Pledging that Alaska's largest city will do more to reduce energy consumption, Mayor Ethan Berkowitz announced Monday that his administration is renewing efforts to swap thousands of old city streetlights for energy-saving LED lights.
"Here in Anchorage, our ambition is to be one of the world's most efficient cities," Berkowitz said in opening remarks Monday morning at the GLACIER conference, a high-level international conference that included President Barack Obama as a featured speaker on climate change.
Berkowitz said his administration is prepared to spend between $4 million and $6 million to replace high-pressure, orange-light sodium bulbs with white LED lights along Anchorage's roads, trails, parking lots and other outdoor areas.
Anchorage has billed itself as one of the first cities to embrace LED lighting technology on a large scale. In 2008, with much fanfare, former Mayor Mark Begich launched a project to retrofit all 16,000 of the city's streetlamps with LED lights.
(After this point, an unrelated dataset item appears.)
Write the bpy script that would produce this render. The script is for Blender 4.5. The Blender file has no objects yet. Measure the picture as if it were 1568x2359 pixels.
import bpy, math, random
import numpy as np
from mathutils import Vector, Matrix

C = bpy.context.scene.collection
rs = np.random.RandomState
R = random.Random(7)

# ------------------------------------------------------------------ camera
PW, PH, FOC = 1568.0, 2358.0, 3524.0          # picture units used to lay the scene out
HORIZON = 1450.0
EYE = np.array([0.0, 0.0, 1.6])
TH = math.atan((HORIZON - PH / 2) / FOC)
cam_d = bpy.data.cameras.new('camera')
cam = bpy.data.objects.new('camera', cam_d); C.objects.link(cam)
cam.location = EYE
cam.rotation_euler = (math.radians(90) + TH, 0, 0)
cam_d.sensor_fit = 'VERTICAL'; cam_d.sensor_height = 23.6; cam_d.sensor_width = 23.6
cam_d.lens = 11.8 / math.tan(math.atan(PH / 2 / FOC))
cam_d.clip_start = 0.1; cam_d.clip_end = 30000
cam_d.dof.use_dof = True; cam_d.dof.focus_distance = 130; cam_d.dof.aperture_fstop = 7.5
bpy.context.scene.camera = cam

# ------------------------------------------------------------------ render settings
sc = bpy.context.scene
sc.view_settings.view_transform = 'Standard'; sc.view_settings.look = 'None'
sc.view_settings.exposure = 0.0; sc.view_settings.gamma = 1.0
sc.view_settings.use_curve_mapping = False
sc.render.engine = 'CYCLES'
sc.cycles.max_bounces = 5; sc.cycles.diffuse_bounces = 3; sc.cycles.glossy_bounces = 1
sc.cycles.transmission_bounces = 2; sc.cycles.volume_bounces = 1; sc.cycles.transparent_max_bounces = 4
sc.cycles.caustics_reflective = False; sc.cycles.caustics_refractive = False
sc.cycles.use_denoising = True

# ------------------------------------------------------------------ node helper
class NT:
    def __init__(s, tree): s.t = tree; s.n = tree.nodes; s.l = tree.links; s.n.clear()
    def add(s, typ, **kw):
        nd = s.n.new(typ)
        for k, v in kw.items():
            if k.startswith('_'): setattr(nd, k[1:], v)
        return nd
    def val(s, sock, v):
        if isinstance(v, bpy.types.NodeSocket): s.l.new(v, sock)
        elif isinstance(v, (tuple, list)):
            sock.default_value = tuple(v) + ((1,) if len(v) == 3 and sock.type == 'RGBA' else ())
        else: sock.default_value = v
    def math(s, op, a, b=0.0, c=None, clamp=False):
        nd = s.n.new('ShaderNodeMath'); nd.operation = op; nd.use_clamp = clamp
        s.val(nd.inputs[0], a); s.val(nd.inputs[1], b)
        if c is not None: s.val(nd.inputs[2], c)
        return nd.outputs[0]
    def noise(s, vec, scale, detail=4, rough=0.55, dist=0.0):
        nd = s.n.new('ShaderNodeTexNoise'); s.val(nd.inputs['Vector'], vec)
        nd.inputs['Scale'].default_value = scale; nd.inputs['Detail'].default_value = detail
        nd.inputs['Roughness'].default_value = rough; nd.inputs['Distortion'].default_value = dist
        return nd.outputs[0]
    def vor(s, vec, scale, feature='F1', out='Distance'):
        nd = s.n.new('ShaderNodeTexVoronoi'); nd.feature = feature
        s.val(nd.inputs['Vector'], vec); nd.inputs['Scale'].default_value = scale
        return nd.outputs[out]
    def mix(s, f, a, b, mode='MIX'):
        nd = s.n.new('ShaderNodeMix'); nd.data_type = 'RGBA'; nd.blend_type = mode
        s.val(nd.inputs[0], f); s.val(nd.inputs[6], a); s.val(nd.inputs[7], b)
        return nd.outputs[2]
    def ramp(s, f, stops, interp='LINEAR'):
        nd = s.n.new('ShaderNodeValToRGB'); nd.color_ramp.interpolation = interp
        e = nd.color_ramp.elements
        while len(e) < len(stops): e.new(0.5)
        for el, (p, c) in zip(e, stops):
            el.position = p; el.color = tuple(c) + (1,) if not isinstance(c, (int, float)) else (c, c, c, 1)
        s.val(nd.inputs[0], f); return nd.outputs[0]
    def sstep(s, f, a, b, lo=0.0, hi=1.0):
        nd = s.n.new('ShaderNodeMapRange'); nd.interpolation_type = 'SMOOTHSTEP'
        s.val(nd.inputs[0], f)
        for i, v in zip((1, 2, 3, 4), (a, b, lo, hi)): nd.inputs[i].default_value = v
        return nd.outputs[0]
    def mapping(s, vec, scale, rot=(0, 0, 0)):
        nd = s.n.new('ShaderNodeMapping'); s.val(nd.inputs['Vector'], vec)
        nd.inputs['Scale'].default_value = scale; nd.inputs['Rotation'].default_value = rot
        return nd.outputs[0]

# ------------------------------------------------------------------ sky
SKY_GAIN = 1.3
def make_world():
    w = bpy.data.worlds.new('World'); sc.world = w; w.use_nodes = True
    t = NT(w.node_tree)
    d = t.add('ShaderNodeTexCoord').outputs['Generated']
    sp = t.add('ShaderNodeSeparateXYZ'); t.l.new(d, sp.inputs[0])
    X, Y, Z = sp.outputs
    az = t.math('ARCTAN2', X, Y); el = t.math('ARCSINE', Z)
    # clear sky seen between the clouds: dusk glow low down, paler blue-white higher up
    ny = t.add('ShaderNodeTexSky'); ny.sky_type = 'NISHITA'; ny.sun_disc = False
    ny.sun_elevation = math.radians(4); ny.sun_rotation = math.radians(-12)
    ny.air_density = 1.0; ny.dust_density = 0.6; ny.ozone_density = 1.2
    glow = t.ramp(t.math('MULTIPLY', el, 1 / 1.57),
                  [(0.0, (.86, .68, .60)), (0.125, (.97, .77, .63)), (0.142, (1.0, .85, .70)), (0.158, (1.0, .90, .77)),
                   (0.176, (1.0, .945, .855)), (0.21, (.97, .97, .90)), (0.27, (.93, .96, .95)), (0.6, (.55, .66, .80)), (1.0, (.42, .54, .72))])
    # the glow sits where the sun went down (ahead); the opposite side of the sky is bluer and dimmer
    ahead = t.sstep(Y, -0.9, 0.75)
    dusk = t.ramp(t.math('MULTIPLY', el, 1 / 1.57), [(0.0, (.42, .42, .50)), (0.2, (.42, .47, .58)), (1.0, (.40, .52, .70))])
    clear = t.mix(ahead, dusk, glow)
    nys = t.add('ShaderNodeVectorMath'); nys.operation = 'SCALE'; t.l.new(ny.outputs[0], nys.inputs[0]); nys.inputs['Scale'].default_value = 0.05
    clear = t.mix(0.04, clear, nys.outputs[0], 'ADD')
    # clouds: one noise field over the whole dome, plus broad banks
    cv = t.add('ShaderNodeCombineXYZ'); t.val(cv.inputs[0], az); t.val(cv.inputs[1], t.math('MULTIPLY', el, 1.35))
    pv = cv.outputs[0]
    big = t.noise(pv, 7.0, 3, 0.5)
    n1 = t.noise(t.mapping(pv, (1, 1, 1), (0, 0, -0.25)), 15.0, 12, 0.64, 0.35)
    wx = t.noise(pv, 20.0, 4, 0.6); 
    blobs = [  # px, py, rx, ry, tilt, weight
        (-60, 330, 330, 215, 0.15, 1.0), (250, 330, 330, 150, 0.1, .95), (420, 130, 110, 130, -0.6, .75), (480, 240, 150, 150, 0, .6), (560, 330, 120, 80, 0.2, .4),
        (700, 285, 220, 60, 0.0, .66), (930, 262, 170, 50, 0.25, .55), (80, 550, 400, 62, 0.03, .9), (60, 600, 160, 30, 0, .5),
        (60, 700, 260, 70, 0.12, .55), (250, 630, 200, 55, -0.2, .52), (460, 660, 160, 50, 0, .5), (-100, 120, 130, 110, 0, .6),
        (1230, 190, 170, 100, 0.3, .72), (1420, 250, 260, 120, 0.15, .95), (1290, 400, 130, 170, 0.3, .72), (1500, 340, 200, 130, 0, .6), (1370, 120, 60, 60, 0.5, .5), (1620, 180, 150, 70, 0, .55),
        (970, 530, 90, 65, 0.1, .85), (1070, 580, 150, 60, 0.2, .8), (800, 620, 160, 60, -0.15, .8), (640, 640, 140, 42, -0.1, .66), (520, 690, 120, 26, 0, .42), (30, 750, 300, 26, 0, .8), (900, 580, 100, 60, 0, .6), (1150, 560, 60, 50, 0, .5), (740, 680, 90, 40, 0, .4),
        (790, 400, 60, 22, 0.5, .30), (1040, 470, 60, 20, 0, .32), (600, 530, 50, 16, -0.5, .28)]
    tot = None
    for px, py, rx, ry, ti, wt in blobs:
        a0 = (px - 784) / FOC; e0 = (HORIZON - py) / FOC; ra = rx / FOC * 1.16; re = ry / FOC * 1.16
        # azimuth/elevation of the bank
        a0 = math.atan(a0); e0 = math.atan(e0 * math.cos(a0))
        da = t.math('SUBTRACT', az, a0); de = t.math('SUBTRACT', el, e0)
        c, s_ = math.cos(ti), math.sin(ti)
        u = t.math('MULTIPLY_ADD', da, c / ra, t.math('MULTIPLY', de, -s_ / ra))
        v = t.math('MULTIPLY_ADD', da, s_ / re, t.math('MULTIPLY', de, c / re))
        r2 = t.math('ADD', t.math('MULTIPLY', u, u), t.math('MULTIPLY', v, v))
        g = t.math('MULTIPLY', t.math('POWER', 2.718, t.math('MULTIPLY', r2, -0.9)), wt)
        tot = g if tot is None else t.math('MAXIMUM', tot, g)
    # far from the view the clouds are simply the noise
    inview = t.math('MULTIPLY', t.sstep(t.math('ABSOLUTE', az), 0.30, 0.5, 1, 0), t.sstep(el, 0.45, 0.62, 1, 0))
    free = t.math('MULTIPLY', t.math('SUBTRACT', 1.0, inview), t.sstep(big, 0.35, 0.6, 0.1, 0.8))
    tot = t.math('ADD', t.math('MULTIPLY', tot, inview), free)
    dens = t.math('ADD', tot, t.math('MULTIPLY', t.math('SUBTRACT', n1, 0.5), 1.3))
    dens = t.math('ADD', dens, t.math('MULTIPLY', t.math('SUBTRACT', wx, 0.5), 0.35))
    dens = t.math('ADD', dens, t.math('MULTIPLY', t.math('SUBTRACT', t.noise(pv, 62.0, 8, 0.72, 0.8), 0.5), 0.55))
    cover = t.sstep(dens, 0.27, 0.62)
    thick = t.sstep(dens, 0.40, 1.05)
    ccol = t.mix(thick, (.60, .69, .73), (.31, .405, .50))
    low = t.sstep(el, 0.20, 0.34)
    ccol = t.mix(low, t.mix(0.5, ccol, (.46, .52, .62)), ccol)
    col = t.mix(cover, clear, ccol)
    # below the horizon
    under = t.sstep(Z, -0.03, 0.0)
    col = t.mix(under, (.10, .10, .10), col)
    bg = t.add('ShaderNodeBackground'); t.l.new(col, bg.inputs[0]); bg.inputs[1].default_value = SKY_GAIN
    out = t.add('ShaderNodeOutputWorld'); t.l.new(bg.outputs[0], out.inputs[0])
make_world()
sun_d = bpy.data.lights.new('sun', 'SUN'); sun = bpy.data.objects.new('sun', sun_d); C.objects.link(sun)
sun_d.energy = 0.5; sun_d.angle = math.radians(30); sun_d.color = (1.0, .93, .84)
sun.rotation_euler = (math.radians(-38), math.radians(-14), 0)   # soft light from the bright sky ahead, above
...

The Anchorage Assembly approved $2.2. million to phase out about a fourth of the old lights.
While they are more expensive than traditional bulbs, Berkowitz said the installation of about 4,000 LED fixtures through the earlier project "paid for itself faster than anticipated" and cut energy consumption by 60 percent. He said the new investment would do the same.
"Here in Alaska, we live with the effects of climate change created in faraway places," Berkowitz said at the GLACIER conference. "And we're rising to do our part."
City spokesman Myer Hutchinson said the Berkowitz administration is estimating energy savings of hundreds of thousands of dollars per year, depending on the number of bulbs replaced.
The exact number isn't yet clear. City maintenance crews are out working on an inventory of which bulbs still need to be retrofitted, Hutchinson said.
For Berkowitz, the announcement marks a step toward fulfilling a campaign promise. While on the campaign trail, Berkowitz frequently mentioned the installation of LED lights as an idea for cutting city spending.